Prior Art
What is Prior Art?
In the simplest terms: prior art refers to any evidence indicating that your invention is already familiar or known.
In the context of patent law, the concept of prior art extends beyond physical existence or commercial availability. It includes any prior description, demonstration, or use of technology that bears a striking resemblance to the invention in question.
The crucial factor is the similarity between the existing invention and the new one. Therefore, when assessing the novelty and non-obviousness of a new invention, it is essential to conduct a thorough search for prior art.
What Counts As Prior Art?
The misconception that prior art is limited to existing products or issued patents is common.

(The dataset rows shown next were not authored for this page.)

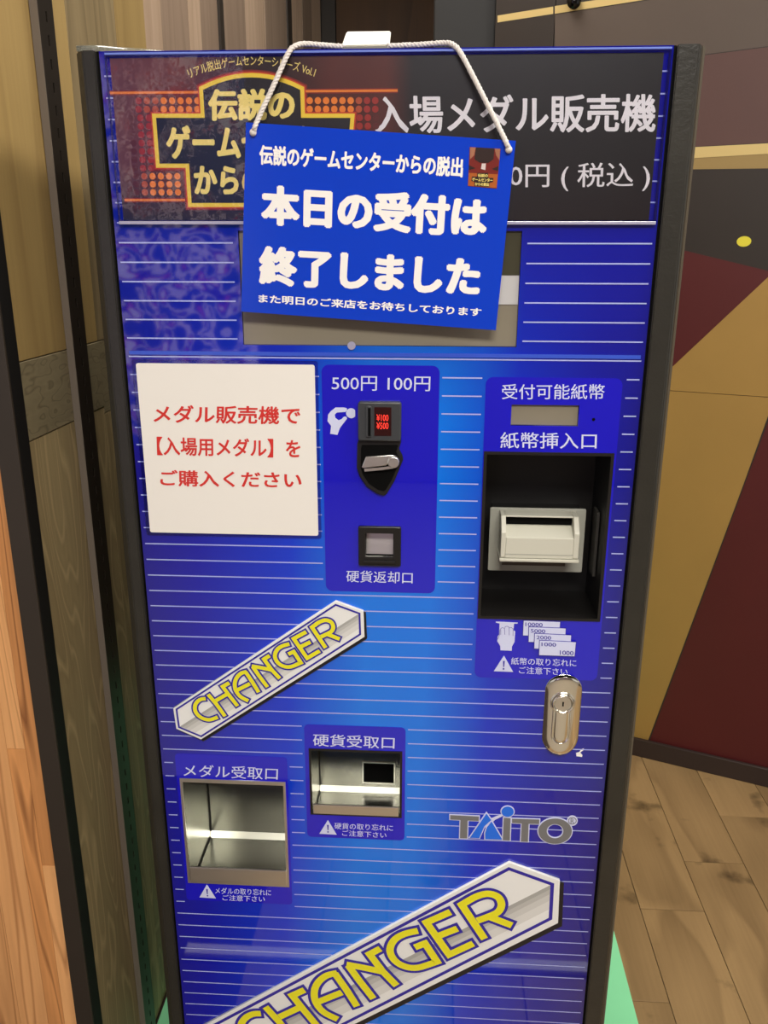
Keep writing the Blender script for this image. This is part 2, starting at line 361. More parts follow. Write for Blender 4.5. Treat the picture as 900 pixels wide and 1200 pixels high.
# ---- slotted upright fixed to the wall
su = thing('slotted_upright', 'grey steel upright with a row of small slots on the left wood wall', 'wall upright', (XW+.008, .195, 0))
yu0, yu1, xu = .182, .224, XW+.010
box('front_flange', XW+.0003, xu, yu0-.0015, yu0, 0, 2.79, mat('grey_steel_paint', S(112, 102, 92), .35), su)
bm = bmesh.new(); zz = 0.0; ym = (yu0+yu1)/2+.002
addbox(bm, xu-.0015, xu, yu0, ym-.0022, 0, 2.79); addbox(bm, xu-.0015, xu, ym+.0022, yu1, 0, 2.79)
while zz < 2.76:
    addbox(bm, xu-.0015, xu, ym-.0022, ym+.0022, zz, zz+.014); zz += .026
link('slotted_web', frommesh(bm), mat('dark_upright_paint', S(44, 38, 32), .35), su)
box('rear_flange', XW+.0003, xu, yu1, yu1+.0015, 0, 2.79, m_trim, su)
box('inner_channel', XW+.0003, XW+.003, yu0+.0005, yu1-.0005, 0, 2.79, m_deep, su)
# dark gaps between the far wall sections
for k, (a, b) in enumerate(((256, 261), (336, 341))):
    struct(box('trim_%d' % (k+1), XW-.012, XW+.004, yw(a)+.002, yw(b)-.002, 0, 2.8, m_trim))
# ---- near partition: orange laminated boards with a black edge profile
ORG = wood('orange_acacia_strip', S(236, 176, 116), S(140, 80, 40), 'Z', 9, .05, 17, .32, .50, vary=.08, thin='dark')
ORG2 = wood('dark_heart_acacia_strip', S(228, 160, 98), S(112, 62, 34), 'Z', 12, .06, 17, .32, .62, vary=.06, thin='dark')
wf = struct(box('wall_front', -1.3, -.4435, .006, .046, 0, 2.8, mat('partition_core', S(120, 80, 44), .7)))
zs = [F(28, 878)[1], F(60, 1015)[1]]
xb = [-.4435, -.463, -.488, -.53, -.575, -.62, -.68, -.74, -.82, -.9, -1.0, -1.15, -1.3]
for i, (b, a) in enumerate(zip(xb, xb[1:])):
    zc = [0, zs[1], 2.8] if i == 0 else [0, zs[0], 2.8] if i == 1 else [0, .25+.31*(i % 4), 1.5+.2*(i % 3), 2.8]
    for k, (z0, z1) in enumerate(zip(zc, zc[1:])):
        bm = bmesh.new(); addbox(bm, a+.0002, b-.0002, 0+random.uniform(0, .0004), .006, z0+.0002, z1-.0002, bev=.0004)
        link('laminated_strip', frommesh(bm), ORG2 if (i+k) % 3 == 1 else ORG, wf)
ep = box('edge_profile', -.4432, -.4185, -.004, .0, 0, 2.8, m_trim, wf, bev=.0008)
box('edge_reveal', -.4432, -.4187, .0002, .026, 0, 2.8, m_dark, wf)
# ---- back wall, dark brown, and black square pillar
wb = struct(box('wall_back', XW-.06, 1.2, 2.97, 3.03, 0, 2.8, mat('back_wall_base', S(30, 22, 16), .7)))
BRN = wood('dark_walnut_panel', S(96, 66, 36), S(58, 38, 20), 'Z', 6, .1, 8, .5, .4)
bx = [XW, on(394, 30, 1, 2.97).x, .12, .42, .75, 1.15]
for i, (a, b) in enumerate(zip(bx, bx[1:])):
    box('wall_panel', a+.002, b-.002, 2.955, 2.97, .0, 2.8, m_trim if i == 0 else BRN, wb, bev=.001)
px0 = on(508, 30, 1, 1.4).x; px1 = on(583, 30, 1, 1.4).x
t = tag(box('square_pillar', px0, px1-.003, 1.4, 1.62, 0, 2.8, m_dark, bev=.004), 'black square pillar rising behind the machine beside the gold striped wall', 'pillar')
# ---- right wall with its printed graphic
wr_me = curve_mesh([rect(-.485, 1.6, 0, 2.8)], .04); wr_me.transform(MR @ Matrix.Translation((0, 0, .0265)))
DG = mat('charcoal_brown_panel', S(46, 38, 33), .5, mottle=.05)
wr = struct(link('wall_right', wr_me, m_deep))
zj = onR(840, 461)[1]; sj = onR(650, 40)[0]
def rplate(name, loop, d, m, thick=.0004):
    me = curve_mesh([loop], thick); me.transform(MR @ Matrix.Translation((0, 0, -d))); return link(name, me, m, wr)
for a, b, z0, z1 in ((-.485, sj-.0008, zj+.0006, 2.8), (sj+.0008, 1.6, zj+.0006, 2.8), (-.485, sj-.0008, 0, zj-.0006), (sj+.0008, 1.6, 0, zj-.0006)):
    rplate('wall_panel', rect(a, b, z0, z1), 0, DG, .012)
def pan(pts): return [onR(*p) for p in pts]
GOLD = mat('ochre_print', S(166, 130, 66), .55, mottle=.03)
MAR = mat('maroon_print', S(84, 24, 24), .5, mottle=.04)
MAR2 = mat('dusky_maroon_print', S(90, 62, 57), .5, mottle=.04)
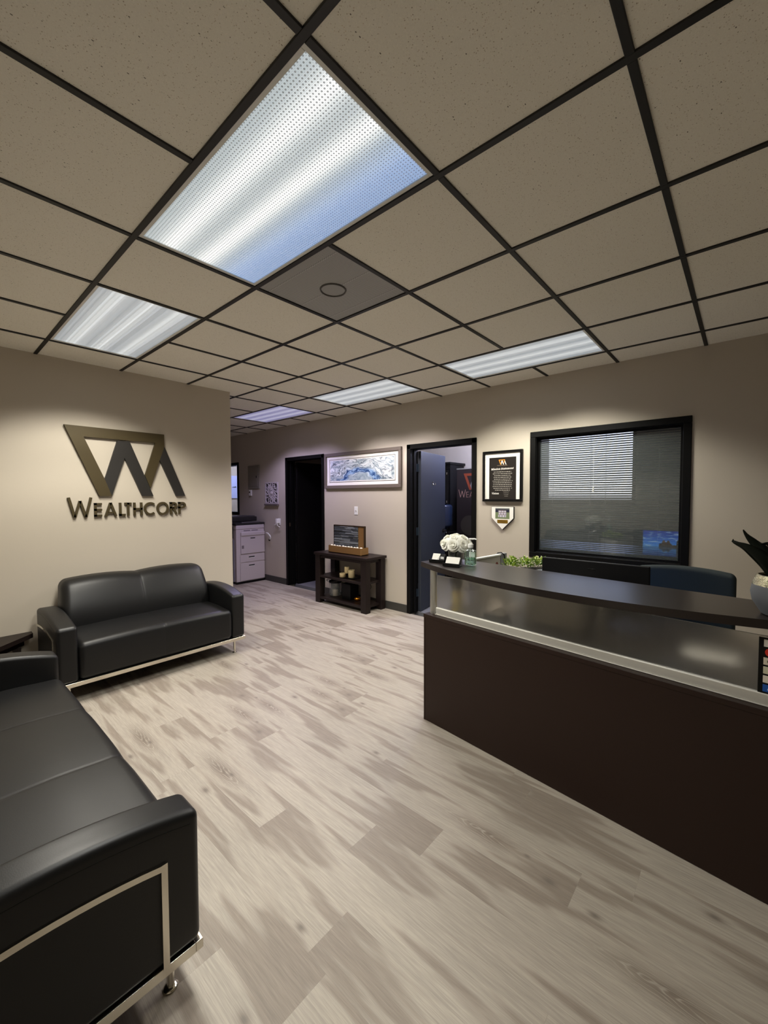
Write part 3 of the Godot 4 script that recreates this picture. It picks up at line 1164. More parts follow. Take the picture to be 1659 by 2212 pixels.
func letters(parent: Node3D, xf: Transform3D, z0: float, z1: float, m: Material, w := 0.019):
	var b := 1.315
	var t := 1.438
	var hw := w / 2
	var rows := {
		"W": [0.175, 0.355], "E": [0.367, 0.426], "A": [0.444, 0.544], "L": [0.561, 0.613], "T": [0.606, 0.664], "H": [0.679, 0.757], "C": [0.770, 0.877], "O": [0.883, 0.997], "R": [1.009, 1.078], "P": [1.091, 1.165],
	}
	for k in rows:
		var x0: float = rows[k][0]
		var x1: float = rows[k][1]
		var xm := (x0 + x1) / 2
		var st := new_st()
		match k:
			"W":
				var wt := 1.487
				var q := (x1 - x0 - w) / 4
				var xs := x0 + hw
				stroke(st, Vector2(xs, wt), Vector2(xs + q, b), w, z0, z1, xf)
				stroke(st, Vector2(xs + q, b), Vector2(xs + 2 * q, wt - 0.03), w, z0, z1, xf)
				stroke(st, Vector2(xs + 2 * q, wt - 0.03), Vector2(xs + 3 * q, b), w, z0, z1, xf)
				stroke(st, Vector2(xs + 3 * q, b), Vector2(xs + 4 * q, wt), w, z0, z1, xf)
			"E":
				stroke(st, Vector2(x0 + hw, b), Vector2(x0 + hw, t), w, z0, z1, xf)
				for y in [b + hw, (b + t) / 2, t - hw]:
					stroke(st, Vector2(x0, y), Vector2(x1, y), w * 0.9, z0, z1, xf)
			"A":
				stroke(st, Vector2(x0 + hw, b), Vector2(xm, t), w, z0, z1, xf)
				stroke(st, Vector2(x1 - hw, b), Vector2(xm, t), w, z0, z1, xf)
				stroke(st, Vector2(x0 + 0.028, b + 0.034), Vector2(x1 - 0.028, b + 0.034), w * 0.8, z0, z1, xf)
			"L":
				stroke(st, Vector2(x0 + hw, b), Vector2(x0 + hw, t), w, z0, z1, xf)
				stroke(st, Vector2(x0, b + hw), Vector2(x1, b + hw), w, z0, z1, xf)
			"T":
				stroke(st, Vector2(xm, b), Vector2(xm, t), w, z0, z1, xf)
				stroke(st, Vector2(x0, t - hw), Vector2(x1, t - hw), w, z0, z1, xf)
			"H":
				stroke(st, Vector2(x0 + hw, b), Vector2(x0 + hw, t), w, z0, z1, xf)
				stroke(st, Vector2(x1 - hw, b), Vector2(x1 - hw, t), w, z0, z1, xf)
				stroke(st, Vector2(x0, (b + t) / 2), Vector2(x1, (b + t) / 2), w, z0, z1, xf)
			"C":
				arc(st, Vector2(xm + 0.005, (b + t) / 2), Vector2((x1 - x0) / 2 + 0.005, (t - b) / 2 + 0.002), 0.85, TAU - 0.85, w, z0, z1, xf)
			"O":
				arc(st, Vector2(xm, (b + t) / 2), Vector2((x1 - x0) / 2, (t - b) / 2 + 0.003), 0, TAU, w, z0, z1, xf, 28)
			"R", "P":
				var my := b + 0.058
				stroke(st, Vector2(x0 + hw, b), Vector2(x0 + hw, t), w, z0, z1, xf)
				var cx := x1 - (t - my) / 2 - 0.002
				arc(st, Vector2(cx, (t + my) / 2), Vector2(x1 - cx, (t - my) / 2), -PI / 2, PI / 2, w * 0.95, z0, z1, xf, 14)
				stroke(st, Vector2(x0, t - hw * 0.95), Vector2(cx, t - hw * 0.95), w * 0.95, z0, z1, xf)
				stroke(st, Vector2(x0, my + hw * 0.95), Vector2(cx, my + hw * 0.95), w * 0.95, z0, z1, xf)
				if k == "R":
					stroke(st, Vector2(cx - 0.008, my + hw), Vector2(x1 - 0.006, b), w, z0, z1, xf)
		put("letter", st, m, parent)

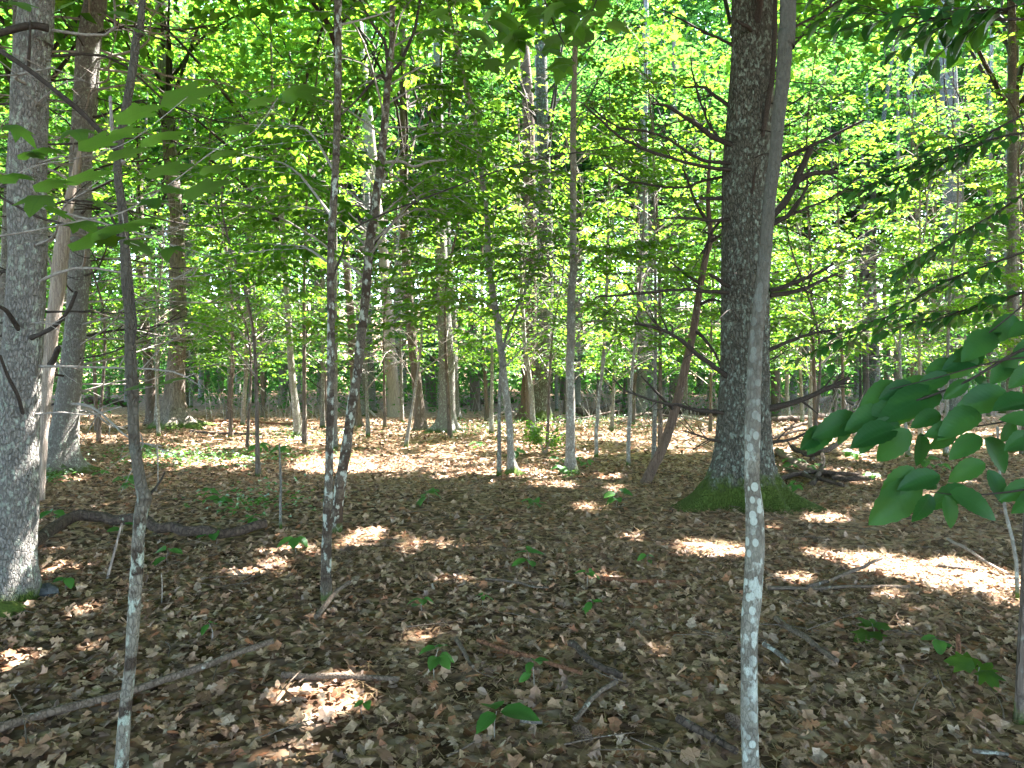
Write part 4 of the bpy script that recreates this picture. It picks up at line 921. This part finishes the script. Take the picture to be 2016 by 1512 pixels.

Prior art encompasses a wide range of information, including:
- Publicly available products
- Commercial use of an invention
- Articles or publications in any format
- Public presentations
- Public knowledge or use of the invention
This means that even a high school textbook published in a limited geographic area can count as prior art if it meets the disclosure criteria.
Additionally, previously filed patent applications, even if not publicly available at the time of filing, can still qualify as prior art if they become public after the effective filing date.
What Doesn’t Count As Prior Art?
Usually, information made public or available after the filing date of an application generally does not qualify as prior art.
Here are four other notable exceptions to the examples:
- Publications that lack enabling detail (means they do not sufficiently disclose the invention)
- Abandoned, secret patent applications (can not be qualified as prior art under certain circumstances)
- Trade secrets
- Confidential disclosures
It is important to note that while these exceptions exist, non-enabling prior art can still be used to show that an invention is obvious.
Furthermore, technology companies should ensure confidentiality through non-disclosure agreements when sharing information with third parties before filing a patent application.
How to Avoid Unexpected Prior Art?
To avoid unexpected prior art, it is advised to seek the expertise of a patent attorney who is well-versed in your industry.
To determine whether something qualifies as prior art and the assessment of whether your invention is patentable over prior art can involve intricate legal analysis. A patent attorney’s expertise can help navigate the complexities of patent law and provide guidance on how to proceed with your patent application.